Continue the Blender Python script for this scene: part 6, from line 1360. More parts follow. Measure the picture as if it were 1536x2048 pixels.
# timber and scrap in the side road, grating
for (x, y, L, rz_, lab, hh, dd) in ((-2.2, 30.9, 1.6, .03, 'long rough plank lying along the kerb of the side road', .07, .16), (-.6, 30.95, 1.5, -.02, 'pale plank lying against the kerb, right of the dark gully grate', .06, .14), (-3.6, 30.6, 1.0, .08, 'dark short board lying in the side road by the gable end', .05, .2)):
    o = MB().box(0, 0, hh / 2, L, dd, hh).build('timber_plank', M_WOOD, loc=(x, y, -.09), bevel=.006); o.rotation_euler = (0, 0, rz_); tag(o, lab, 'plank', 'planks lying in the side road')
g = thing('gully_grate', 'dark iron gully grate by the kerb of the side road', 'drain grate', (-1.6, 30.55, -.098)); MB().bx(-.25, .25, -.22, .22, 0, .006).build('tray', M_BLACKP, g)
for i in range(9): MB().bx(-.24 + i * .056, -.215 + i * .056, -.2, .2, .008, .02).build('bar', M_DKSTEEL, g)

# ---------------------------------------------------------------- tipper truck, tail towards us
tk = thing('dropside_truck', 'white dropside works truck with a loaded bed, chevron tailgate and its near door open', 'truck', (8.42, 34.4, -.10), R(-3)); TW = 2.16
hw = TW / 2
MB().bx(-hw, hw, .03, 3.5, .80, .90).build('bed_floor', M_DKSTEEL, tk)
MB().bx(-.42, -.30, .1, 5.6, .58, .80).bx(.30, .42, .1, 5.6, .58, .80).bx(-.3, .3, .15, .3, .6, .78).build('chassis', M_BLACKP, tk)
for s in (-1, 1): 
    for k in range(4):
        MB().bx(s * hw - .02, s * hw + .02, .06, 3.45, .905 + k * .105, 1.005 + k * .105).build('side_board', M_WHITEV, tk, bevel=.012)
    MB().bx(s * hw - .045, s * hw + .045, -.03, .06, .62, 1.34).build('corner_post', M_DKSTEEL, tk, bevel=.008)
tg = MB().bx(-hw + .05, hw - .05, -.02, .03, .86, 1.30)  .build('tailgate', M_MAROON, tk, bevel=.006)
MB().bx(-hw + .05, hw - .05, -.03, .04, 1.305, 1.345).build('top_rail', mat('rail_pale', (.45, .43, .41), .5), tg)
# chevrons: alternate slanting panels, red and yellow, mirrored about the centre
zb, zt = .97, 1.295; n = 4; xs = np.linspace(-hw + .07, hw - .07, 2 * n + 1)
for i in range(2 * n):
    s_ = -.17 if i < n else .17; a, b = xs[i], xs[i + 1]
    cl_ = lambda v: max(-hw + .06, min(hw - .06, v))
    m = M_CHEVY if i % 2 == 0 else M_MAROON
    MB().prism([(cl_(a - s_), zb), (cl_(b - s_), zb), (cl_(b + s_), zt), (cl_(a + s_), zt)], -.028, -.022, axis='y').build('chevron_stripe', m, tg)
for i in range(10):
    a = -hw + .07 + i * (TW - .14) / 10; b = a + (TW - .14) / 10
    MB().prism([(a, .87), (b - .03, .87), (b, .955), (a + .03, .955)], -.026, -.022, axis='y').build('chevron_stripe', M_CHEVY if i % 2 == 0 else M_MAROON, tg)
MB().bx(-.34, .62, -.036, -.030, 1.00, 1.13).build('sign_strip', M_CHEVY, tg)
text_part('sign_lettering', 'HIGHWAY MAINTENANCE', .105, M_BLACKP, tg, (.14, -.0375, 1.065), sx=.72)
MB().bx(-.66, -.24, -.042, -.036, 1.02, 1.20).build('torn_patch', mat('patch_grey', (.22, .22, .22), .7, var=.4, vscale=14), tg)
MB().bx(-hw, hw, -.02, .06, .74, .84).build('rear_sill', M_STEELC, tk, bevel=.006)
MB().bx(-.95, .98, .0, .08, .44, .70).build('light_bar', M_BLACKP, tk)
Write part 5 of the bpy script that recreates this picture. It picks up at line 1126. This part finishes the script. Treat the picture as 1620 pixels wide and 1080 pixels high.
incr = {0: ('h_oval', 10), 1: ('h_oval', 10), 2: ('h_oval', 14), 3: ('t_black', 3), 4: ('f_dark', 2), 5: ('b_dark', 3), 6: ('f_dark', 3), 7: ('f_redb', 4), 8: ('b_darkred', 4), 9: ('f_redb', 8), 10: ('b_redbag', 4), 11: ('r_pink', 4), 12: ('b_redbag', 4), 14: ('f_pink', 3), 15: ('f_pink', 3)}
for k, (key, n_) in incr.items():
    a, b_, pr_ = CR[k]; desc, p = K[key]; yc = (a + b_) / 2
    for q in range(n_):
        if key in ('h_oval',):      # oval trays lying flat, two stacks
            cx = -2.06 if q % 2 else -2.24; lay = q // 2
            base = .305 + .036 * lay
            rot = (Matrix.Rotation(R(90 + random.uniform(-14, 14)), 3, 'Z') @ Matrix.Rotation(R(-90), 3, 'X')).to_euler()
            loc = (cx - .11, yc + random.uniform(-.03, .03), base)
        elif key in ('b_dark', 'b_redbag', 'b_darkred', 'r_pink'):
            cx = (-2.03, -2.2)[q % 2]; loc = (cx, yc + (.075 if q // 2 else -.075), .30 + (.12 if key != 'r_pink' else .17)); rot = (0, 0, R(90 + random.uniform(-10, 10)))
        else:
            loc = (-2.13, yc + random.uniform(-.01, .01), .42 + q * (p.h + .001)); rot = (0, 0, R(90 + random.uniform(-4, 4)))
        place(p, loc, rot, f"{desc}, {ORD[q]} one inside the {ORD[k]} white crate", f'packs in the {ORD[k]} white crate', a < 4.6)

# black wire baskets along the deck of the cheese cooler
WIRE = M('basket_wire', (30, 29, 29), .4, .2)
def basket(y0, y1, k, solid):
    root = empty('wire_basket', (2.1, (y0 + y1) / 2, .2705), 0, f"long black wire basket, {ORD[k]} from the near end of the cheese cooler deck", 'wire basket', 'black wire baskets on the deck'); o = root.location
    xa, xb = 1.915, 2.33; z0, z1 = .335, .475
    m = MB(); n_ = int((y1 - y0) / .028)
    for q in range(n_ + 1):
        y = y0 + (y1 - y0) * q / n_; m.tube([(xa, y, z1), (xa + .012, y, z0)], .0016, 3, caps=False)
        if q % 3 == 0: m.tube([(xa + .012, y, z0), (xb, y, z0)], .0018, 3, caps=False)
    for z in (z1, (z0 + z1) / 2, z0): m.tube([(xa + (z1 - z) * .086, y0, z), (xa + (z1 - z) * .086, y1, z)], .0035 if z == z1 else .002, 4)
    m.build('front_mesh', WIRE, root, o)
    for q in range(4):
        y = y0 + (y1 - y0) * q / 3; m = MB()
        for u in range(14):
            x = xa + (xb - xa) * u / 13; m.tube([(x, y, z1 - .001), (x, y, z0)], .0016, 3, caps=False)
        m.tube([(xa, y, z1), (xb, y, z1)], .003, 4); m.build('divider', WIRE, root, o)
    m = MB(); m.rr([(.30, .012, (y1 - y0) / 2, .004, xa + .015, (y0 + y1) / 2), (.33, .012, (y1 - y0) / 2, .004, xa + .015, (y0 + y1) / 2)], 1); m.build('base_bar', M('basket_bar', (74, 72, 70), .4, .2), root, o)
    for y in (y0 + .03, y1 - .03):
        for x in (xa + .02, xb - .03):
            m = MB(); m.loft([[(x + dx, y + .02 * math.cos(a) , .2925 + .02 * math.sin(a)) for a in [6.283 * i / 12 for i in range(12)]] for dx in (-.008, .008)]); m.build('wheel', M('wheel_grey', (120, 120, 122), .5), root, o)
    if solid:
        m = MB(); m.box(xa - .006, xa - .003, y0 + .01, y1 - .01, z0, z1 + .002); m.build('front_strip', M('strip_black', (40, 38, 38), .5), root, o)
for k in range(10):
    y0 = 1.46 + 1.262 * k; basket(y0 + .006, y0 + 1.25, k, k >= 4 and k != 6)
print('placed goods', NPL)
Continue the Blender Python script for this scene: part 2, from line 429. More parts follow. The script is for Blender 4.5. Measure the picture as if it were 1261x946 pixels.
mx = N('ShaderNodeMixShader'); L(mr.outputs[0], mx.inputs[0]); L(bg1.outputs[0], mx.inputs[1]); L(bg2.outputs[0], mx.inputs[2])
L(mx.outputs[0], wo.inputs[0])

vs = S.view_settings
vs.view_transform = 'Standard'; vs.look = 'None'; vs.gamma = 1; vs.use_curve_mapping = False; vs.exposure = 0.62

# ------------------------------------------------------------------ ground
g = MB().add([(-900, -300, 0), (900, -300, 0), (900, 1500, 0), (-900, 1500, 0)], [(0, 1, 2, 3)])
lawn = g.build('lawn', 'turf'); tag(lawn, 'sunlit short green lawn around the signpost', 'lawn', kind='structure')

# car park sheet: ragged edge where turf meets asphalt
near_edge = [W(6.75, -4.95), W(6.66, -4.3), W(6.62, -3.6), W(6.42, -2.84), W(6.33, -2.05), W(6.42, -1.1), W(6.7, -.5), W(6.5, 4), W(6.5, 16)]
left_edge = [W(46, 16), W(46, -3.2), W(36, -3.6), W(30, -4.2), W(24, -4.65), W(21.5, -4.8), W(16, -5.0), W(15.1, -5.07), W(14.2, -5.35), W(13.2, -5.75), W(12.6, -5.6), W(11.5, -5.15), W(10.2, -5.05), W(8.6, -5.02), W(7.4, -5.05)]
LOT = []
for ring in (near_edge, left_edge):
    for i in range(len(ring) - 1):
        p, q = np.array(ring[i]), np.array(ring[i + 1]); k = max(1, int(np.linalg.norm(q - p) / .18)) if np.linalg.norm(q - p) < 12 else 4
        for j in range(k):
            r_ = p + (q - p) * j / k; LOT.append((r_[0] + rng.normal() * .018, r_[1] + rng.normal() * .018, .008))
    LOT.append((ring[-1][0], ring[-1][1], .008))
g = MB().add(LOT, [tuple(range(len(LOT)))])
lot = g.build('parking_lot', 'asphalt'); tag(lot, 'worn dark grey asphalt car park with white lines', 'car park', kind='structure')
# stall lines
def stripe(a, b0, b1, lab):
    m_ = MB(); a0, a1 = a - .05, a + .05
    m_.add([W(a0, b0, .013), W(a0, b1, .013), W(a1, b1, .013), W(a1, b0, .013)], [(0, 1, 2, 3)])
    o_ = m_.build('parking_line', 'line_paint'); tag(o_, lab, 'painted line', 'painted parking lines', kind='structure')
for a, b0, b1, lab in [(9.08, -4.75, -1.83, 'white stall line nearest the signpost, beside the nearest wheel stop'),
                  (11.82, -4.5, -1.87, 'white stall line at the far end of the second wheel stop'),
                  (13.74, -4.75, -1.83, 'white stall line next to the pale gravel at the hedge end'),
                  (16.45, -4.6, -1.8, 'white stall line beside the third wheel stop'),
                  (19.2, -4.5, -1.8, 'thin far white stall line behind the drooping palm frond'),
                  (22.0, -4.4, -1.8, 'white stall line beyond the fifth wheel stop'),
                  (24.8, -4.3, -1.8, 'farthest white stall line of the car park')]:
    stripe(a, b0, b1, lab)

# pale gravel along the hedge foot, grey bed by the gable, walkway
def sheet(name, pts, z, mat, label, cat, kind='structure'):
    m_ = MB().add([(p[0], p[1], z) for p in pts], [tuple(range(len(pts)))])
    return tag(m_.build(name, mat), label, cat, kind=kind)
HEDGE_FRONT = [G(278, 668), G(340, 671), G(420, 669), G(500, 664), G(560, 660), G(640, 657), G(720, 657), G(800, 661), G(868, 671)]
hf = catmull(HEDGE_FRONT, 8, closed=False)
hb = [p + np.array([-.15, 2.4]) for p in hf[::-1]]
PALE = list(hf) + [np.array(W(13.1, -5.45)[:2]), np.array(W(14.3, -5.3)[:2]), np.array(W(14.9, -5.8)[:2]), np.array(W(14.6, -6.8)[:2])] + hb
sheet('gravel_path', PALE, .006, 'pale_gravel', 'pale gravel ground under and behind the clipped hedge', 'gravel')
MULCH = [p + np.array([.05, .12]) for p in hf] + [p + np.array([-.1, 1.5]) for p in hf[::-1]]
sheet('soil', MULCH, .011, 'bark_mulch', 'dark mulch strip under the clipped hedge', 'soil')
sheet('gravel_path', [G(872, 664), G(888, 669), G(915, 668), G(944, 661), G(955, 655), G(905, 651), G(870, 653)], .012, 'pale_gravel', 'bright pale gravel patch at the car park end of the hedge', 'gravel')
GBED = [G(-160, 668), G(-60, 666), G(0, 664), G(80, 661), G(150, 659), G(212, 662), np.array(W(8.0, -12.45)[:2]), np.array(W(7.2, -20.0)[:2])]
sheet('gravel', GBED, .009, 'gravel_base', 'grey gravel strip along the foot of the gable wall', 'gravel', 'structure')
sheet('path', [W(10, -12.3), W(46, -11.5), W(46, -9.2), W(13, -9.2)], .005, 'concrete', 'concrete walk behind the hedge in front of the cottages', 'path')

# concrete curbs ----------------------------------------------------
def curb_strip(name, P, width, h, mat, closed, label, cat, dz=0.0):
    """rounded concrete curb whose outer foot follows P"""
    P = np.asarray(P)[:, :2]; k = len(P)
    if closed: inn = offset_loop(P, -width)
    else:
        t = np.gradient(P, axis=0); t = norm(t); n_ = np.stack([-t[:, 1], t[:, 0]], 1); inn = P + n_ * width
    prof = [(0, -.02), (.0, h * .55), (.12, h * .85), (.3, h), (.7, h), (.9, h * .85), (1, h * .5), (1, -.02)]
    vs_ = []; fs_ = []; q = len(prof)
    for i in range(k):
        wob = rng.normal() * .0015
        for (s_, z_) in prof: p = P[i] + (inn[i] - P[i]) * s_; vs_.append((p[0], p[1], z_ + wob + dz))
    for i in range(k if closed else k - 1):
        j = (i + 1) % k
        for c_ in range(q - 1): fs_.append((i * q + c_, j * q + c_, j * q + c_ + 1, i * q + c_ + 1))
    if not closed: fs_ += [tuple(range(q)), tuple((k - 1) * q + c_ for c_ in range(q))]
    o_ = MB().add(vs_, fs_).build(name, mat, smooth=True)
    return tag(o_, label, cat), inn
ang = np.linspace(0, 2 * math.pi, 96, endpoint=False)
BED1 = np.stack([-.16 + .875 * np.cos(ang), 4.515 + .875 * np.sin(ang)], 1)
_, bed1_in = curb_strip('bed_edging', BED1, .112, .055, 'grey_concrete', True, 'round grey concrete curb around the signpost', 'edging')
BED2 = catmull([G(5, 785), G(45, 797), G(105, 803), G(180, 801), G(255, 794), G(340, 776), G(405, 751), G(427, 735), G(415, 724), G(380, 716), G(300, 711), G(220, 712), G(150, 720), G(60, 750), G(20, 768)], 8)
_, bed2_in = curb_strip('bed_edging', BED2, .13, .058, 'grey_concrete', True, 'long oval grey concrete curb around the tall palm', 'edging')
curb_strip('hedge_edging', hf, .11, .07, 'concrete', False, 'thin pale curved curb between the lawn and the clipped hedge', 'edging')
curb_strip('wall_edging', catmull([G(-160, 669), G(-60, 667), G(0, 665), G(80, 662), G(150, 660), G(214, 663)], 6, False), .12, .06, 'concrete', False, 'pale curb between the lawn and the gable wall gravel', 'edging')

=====

**Task objective**.
Print the records above verbatim from their first line to the line containing "for i in range(9): MB().bx(-.24", both included, and stop there.

**Task response**.
Continue the Blender Python script for this scene: part 6, from line 1360. More parts follow. Measure the picture as if it were 1536x2048 pixels.
# timber and scrap in the side road, grating
for (x, y, L, rz_, lab, hh, dd) in ((-2.2, 30.9, 1.6, .03, 'long rough plank lying along the kerb of the side road', .07, .16), (-.6, 30.95, 1.5, -.02, 'pale plank lying against the kerb, right of the dark gully grate', .06, .14), (-3.6, 30.6, 1.0, .08, 'dark short board lying in the side road by the gable end', .05, .2)):
    o = MB().box(0, 0, hh / 2, L, dd, hh).build('timber_plank', M_WOOD, loc=(x, y, -.09), bevel=.006); o.rotation_euler = (0, 0, rz_); tag(o, lab, 'plank', 'planks lying in the side road')
g = thing('gully_grate', 'dark iron gully grate by the kerb of the side road', 'drain grate', (-1.6, 30.55, -.098)); MB().bx(-.25, .25, -.22, .22, 0, .006).build('tray', M_BLACKP, g)
for i in range(9): MB().bx(-.24 + i * .056, -.215 + i * .056, -.2, .2, .008, .02).build('bar', M_DKSTEEL, g)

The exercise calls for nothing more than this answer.